Ахматова открыто обозначила своих предшественников – Данте, Шекспир, Пушкин, Лермонтов, Достоевский.

Никита Струве писал, обращаясь к русскости Ахматовой, ее связи с национальной жизнью и национальной культурой: «От Пушкина у Ахматовой высшее чувство меры: целомудрие слова, сжатость выражения. И обостренная совесть. От Достоевского („А омский каторжанин все понял и на всем поставил крест“) психологическая осложненность и философский пафос. От Иннокентия Анненского („А тот, кого учителем считаю…“) утонченность современной чувствительности. Последняя великая представительница великой русской дворянской культуры, Ахматова всю эту культуру вобрала и претворила в музыку» (Струве Н.На смерть Ахматовой // Вестник РСХД. Париж, 1966. № 80. С. 47).

Однако лаконизм в определении русскости ахматовского гения отсылал к понятию универсализма как явления русской литературы и философии. Для нее были своими миры Античности и древнего Вавилона, она подчеркивала, что читает Шекспира и Данте на языке оригинала. Как—то на вопрос молодого литератора, бывшего у нее в гостях, об авторстве произведений Шекспира (вопрос периодически возникающий, по—прежнему вызывающий споры) царственным жестом указала на полку с книгами, сказав: «Вот он – Шекспир!» – отсылая не столько к праздности вопроса, сколько к универсализму и всечеловечности Шекспира.

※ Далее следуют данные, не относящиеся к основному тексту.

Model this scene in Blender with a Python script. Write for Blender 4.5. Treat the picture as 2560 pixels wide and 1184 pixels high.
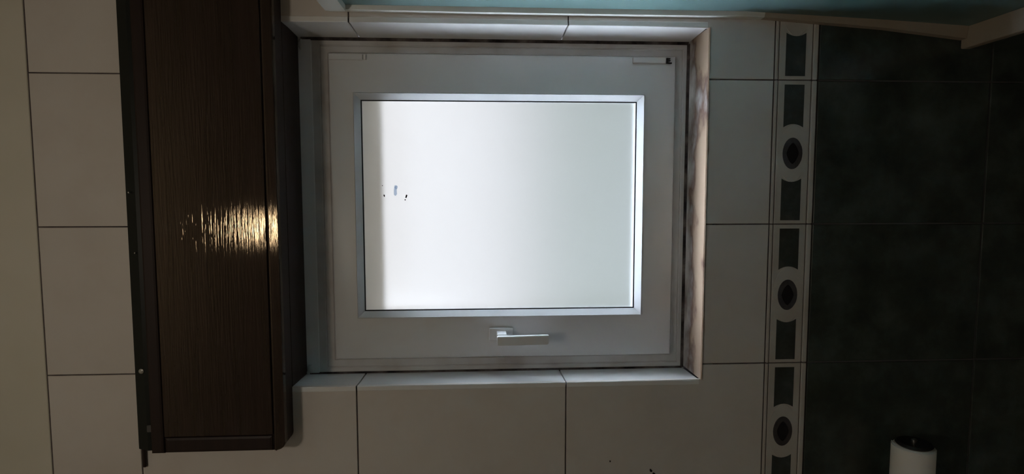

Снова и снова обращаясь к «Макбету», она пыталась разгадать какую—то оставшуюся нам неизвестной тайную причину злодейства. В рабочих тетрадях Ахматовой остались нерасшифрованные записи, которые еще будут внимательно изучены шекспироведами: «Не включенная в трагедию предыстория леди Макбет, о кот<орой> автор тем не менее все время помнит (ребенок и „я сама бы это сделала, если бы он не был похож на моего отца“), и знание того жеавтора по поводу своры Фальстафа (театр<альная> труппа) – это явления одного порядка (единство метода). М. б., есть еще такие примеры, [еще] не разгаданные нами…» (Записные книжки Анны Ахматовой. С. 232).